Markets, however, are less confident in that outlook, and they’ve been eyeing somewhere around a second to third quarter stopping point. Some of that projection rests on the idea that another Fed liquidity tool, the reverse repo facility, has been falling very rapidly over recent months. After hitting a record $2.6 trillion at the end of last year, it’s fallen markedly and stood at about $794 billion on Tuesday.

It’s unclear if the reverse repo facility, which takes in cash largely from money market funds and is designed to provide a floor for short-term rates, will return to negligible usage or whether some cash will remain.

A report from the New York Fed on Dec. 19 said conditions in the banking sector argue for continued contraction. It noted if reverse repos continue to fall, “such a steady decline would be consistent with that observed in early 2018, when investment at the [reverse repo facility] gradually disappeared as the Federal Reserve continued to normalize the size of its balance sheet and reserves in the banking system became less abundant.”

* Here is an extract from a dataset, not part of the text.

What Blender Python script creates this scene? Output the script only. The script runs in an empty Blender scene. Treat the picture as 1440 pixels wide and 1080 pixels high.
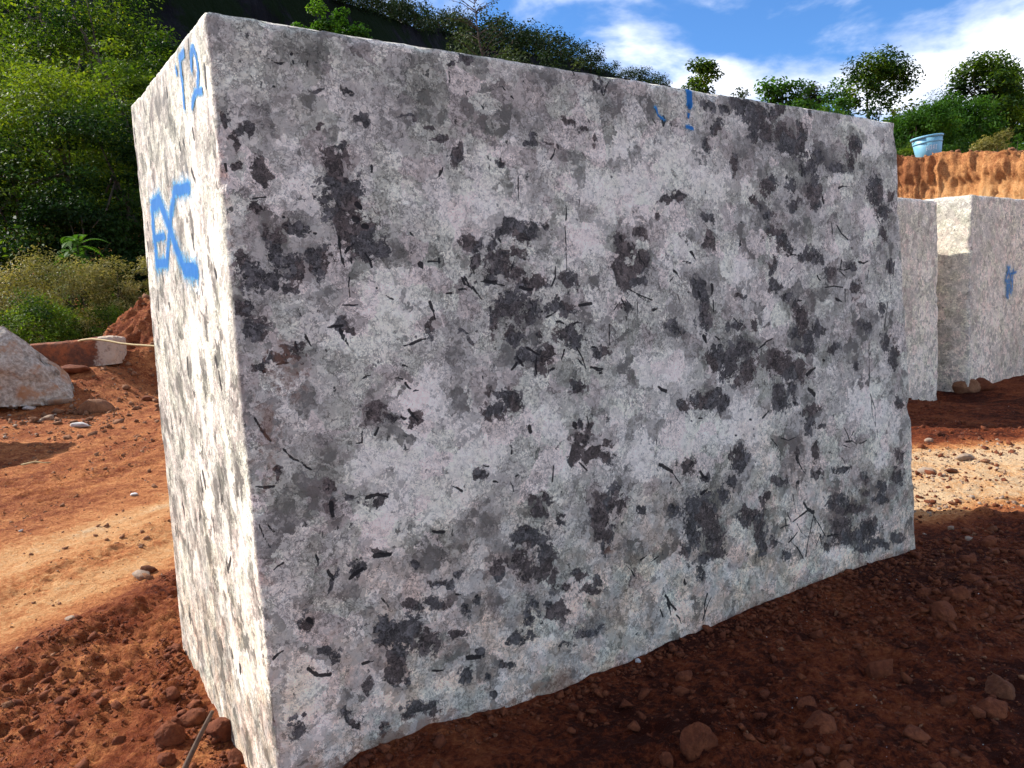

Joseph Wang, chief investment officer at Monetary Macro, believes the fate of the reverse repo facility is the key barometer of when the SRF will spring into life.

“I wouldn’t expect meaningful usage until the [reverse repo facility] is at 0” and the Secure Overnight Financial Rate matches the rate offered on the SRF. Reverse repo utilization “should be around 0 first half of next year, and thereafter rates could drift higher towards the [SRF] offering rate. So I don’t expect meaningful usage for some time.”